* **Extracted information**
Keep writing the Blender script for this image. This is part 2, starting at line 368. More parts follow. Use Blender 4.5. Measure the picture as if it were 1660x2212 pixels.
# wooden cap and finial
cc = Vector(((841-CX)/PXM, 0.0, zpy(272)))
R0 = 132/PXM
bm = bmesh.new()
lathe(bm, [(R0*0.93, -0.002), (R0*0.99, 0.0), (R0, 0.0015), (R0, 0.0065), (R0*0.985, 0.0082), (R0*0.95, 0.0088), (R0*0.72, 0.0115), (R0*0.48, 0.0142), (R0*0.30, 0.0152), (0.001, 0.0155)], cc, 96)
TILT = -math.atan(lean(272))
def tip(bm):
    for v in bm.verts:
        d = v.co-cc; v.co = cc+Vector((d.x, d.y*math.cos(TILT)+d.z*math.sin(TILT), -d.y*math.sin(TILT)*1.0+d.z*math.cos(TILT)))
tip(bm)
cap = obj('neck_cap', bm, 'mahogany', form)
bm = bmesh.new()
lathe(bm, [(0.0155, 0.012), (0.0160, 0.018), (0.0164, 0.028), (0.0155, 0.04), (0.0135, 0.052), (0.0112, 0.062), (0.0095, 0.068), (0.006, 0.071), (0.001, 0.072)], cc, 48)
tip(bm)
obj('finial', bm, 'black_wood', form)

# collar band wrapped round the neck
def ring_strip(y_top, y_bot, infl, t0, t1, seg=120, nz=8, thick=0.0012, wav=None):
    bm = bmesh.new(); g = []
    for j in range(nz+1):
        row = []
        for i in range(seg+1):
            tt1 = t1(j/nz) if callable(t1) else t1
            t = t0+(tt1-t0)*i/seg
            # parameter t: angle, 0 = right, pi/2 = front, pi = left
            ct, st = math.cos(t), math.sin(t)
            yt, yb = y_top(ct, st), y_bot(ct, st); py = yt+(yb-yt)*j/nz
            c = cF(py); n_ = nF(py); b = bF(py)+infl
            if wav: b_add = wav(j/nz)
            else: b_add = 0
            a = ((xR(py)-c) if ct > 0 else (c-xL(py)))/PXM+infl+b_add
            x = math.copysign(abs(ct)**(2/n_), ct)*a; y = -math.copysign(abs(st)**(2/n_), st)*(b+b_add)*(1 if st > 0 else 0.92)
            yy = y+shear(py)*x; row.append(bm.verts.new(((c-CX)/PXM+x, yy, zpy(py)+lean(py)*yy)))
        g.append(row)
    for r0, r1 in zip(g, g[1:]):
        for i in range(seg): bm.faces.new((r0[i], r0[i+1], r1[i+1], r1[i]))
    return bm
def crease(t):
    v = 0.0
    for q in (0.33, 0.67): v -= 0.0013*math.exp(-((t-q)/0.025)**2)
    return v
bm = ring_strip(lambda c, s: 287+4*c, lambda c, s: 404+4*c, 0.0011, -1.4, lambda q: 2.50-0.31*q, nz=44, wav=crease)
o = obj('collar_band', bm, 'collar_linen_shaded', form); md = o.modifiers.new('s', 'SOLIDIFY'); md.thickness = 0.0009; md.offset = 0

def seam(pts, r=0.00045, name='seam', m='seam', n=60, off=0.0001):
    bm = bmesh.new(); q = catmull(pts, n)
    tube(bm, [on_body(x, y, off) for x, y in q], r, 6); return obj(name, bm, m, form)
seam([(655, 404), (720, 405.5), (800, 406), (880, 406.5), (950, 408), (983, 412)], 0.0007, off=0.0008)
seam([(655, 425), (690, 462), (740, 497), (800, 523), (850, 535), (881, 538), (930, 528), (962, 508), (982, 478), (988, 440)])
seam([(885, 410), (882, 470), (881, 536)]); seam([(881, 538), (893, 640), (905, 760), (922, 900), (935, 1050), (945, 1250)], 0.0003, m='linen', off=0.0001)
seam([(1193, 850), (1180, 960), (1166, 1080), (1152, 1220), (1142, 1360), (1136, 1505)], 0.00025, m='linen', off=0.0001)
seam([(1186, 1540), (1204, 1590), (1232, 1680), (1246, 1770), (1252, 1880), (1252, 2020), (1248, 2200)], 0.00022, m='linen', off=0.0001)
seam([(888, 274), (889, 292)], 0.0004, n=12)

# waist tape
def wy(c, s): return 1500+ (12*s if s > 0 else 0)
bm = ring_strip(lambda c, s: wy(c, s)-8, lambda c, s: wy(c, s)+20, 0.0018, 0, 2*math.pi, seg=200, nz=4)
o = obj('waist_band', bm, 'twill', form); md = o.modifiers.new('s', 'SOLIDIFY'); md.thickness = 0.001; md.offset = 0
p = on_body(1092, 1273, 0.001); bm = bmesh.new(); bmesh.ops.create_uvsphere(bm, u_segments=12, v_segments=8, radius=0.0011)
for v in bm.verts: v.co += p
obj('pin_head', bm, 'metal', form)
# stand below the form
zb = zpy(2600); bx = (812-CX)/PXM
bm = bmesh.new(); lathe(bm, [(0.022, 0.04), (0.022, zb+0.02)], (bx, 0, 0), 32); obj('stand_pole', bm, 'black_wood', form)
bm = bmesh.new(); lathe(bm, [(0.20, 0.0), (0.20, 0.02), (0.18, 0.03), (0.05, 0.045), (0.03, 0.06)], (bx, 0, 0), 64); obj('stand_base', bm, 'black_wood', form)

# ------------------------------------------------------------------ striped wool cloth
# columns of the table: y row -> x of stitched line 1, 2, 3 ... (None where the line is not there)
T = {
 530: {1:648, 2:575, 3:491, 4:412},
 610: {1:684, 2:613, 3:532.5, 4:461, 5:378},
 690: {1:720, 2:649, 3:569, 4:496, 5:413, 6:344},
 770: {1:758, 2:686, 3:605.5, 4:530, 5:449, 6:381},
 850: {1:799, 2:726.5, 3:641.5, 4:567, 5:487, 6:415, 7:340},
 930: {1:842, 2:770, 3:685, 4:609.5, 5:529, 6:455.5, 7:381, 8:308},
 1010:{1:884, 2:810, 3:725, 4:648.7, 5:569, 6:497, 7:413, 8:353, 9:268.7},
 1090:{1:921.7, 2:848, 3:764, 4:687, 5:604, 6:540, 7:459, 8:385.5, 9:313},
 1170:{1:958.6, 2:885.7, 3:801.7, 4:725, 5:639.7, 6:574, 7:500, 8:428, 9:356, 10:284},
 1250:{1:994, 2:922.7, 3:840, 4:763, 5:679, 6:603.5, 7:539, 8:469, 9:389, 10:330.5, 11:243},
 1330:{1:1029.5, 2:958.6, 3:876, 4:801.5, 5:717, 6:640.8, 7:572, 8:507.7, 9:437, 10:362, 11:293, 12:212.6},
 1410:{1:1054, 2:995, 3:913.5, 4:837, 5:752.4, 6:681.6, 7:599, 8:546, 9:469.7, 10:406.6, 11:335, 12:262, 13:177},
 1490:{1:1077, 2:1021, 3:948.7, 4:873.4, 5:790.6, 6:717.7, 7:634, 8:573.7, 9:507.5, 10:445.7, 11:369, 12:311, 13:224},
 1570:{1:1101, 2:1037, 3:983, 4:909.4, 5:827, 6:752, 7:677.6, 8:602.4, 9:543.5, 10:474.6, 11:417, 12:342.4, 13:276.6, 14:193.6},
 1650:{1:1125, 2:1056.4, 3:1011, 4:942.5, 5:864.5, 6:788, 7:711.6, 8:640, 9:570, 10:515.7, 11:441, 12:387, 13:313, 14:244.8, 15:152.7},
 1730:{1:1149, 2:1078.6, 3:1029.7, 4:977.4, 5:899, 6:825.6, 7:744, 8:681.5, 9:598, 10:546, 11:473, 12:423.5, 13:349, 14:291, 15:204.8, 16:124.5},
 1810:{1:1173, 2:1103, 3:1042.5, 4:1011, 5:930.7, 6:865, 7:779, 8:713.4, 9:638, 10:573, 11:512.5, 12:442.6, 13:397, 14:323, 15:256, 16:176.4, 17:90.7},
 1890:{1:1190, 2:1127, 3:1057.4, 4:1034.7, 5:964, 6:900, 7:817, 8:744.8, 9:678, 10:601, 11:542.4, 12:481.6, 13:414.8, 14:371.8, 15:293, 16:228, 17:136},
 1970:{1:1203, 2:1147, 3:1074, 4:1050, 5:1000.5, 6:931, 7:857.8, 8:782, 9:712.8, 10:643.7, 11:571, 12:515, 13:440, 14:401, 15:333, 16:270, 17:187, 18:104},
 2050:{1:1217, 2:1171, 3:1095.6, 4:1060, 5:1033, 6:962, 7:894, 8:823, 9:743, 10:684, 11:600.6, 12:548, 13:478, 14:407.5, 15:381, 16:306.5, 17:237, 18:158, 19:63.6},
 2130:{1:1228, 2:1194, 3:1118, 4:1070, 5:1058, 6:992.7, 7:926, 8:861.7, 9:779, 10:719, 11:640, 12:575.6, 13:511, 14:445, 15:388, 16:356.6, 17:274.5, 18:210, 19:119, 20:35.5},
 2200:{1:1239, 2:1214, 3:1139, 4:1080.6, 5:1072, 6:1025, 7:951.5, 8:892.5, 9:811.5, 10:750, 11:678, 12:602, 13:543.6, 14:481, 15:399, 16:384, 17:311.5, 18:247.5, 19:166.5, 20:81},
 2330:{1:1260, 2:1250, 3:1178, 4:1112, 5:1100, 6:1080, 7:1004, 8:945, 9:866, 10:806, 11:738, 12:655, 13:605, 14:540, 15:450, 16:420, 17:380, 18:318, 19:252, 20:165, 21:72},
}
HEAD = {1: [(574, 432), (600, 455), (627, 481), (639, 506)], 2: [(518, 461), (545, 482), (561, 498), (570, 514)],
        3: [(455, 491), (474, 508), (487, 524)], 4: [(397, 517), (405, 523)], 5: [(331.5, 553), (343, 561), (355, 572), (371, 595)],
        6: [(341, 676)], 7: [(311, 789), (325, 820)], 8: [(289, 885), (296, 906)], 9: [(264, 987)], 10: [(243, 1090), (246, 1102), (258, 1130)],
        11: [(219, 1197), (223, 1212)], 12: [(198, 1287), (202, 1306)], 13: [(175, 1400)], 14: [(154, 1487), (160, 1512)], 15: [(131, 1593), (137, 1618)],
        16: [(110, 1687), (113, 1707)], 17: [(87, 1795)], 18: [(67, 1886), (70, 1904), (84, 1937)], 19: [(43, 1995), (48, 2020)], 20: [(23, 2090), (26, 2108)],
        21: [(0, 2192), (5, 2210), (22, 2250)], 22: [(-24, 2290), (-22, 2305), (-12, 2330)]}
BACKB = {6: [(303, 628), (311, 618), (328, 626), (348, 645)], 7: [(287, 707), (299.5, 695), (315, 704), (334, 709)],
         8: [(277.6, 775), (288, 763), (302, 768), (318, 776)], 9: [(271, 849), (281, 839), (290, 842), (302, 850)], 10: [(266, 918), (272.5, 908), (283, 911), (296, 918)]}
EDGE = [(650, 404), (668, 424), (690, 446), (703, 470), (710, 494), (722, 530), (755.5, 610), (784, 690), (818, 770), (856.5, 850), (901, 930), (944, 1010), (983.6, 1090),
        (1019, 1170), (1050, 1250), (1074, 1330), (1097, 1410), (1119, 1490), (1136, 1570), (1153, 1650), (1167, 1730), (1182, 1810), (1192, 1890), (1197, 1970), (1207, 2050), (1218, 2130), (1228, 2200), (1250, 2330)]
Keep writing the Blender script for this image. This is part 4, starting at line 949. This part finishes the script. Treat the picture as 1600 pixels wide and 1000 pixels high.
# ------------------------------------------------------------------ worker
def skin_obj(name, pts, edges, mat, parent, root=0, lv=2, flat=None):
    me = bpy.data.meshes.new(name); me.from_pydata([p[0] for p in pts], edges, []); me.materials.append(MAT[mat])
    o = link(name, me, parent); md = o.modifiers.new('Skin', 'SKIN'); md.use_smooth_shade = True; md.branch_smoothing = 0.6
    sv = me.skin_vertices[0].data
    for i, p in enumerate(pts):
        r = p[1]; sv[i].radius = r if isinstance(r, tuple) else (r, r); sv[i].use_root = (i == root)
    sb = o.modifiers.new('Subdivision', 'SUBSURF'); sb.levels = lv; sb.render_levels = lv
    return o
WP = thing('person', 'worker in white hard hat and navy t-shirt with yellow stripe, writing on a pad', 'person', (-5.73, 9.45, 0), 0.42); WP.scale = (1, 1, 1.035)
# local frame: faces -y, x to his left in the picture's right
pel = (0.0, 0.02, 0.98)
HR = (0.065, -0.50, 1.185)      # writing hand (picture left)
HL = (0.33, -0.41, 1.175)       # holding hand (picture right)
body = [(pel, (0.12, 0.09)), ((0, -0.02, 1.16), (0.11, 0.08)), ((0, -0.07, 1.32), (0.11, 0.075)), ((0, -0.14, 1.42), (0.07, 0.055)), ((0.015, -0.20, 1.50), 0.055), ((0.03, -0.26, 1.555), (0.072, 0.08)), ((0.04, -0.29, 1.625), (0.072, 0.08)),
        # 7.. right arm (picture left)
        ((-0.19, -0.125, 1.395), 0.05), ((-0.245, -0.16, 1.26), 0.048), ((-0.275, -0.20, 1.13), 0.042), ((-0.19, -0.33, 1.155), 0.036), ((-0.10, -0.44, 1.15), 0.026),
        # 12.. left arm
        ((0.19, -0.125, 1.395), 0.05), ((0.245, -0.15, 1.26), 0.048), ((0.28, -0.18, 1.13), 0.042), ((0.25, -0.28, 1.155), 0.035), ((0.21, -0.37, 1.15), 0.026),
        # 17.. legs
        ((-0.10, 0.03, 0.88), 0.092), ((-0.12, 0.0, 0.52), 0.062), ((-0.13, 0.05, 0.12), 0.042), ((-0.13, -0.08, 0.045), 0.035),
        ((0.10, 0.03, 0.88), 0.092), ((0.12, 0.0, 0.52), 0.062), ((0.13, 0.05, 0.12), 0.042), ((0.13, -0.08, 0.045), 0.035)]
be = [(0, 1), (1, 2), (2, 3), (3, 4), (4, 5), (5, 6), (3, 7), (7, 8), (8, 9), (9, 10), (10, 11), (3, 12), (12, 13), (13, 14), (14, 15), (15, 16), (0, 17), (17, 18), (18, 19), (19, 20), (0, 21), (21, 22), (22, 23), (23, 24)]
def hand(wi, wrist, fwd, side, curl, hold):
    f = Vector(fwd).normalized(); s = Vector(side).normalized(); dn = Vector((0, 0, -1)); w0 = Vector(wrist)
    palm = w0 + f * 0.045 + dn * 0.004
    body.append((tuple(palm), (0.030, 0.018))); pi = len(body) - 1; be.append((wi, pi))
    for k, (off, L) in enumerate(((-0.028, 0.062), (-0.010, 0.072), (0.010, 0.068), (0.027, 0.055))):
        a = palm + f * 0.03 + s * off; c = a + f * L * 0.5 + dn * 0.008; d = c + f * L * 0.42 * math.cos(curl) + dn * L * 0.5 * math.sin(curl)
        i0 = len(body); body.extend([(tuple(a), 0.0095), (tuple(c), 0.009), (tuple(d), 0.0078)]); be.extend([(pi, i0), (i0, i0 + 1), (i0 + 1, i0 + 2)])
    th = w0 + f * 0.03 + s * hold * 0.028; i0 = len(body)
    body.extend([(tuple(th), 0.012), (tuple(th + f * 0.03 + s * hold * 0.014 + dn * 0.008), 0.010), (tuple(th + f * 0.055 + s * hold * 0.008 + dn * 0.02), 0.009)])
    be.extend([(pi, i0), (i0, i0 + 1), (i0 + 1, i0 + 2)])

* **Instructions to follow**
Return exactly the lines that run from the top of the listing above to the line containing "obj('finial', bm, 'black_wood', form)", please, keeping both end lines and leaving out everything else.

* **Response for this exercise**
Keep writing the Blender script for this image. This is part 2, starting at line 368. More parts follow. Use Blender 4.5. Measure the picture as if it were 1660x2212 pixels.
# wooden cap and finial
cc = Vector(((841-CX)/PXM, 0.0, zpy(272)))
R0 = 132/PXM
bm = bmesh.new()
lathe(bm, [(R0*0.93, -0.002), (R0*0.99, 0.0), (R0, 0.0015), (R0, 0.0065), (R0*0.985, 0.0082), (R0*0.95, 0.0088), (R0*0.72, 0.0115), (R0*0.48, 0.0142), (R0*0.30, 0.0152), (0.001, 0.0155)], cc, 96)
TILT = -math.atan(lean(272))
def tip(bm):
    for v in bm.verts:
        d = v.co-cc; v.co = cc+Vector((d.x, d.y*math.cos(TILT)+d.z*math.sin(TILT), -d.y*math.sin(TILT)*1.0+d.z*math.cos(TILT)))
tip(bm)
cap = obj('neck_cap', bm, 'mahogany', form)
bm = bmesh.new()
lathe(bm, [(0.0155, 0.012), (0.0160, 0.018), (0.0164, 0.028), (0.0155, 0.04), (0.0135, 0.052), (0.0112, 0.062), (0.0095, 0.068), (0.006, 0.071), (0.001, 0.072)], cc, 48)
tip(bm)
obj('finial', bm, 'black_wood', form)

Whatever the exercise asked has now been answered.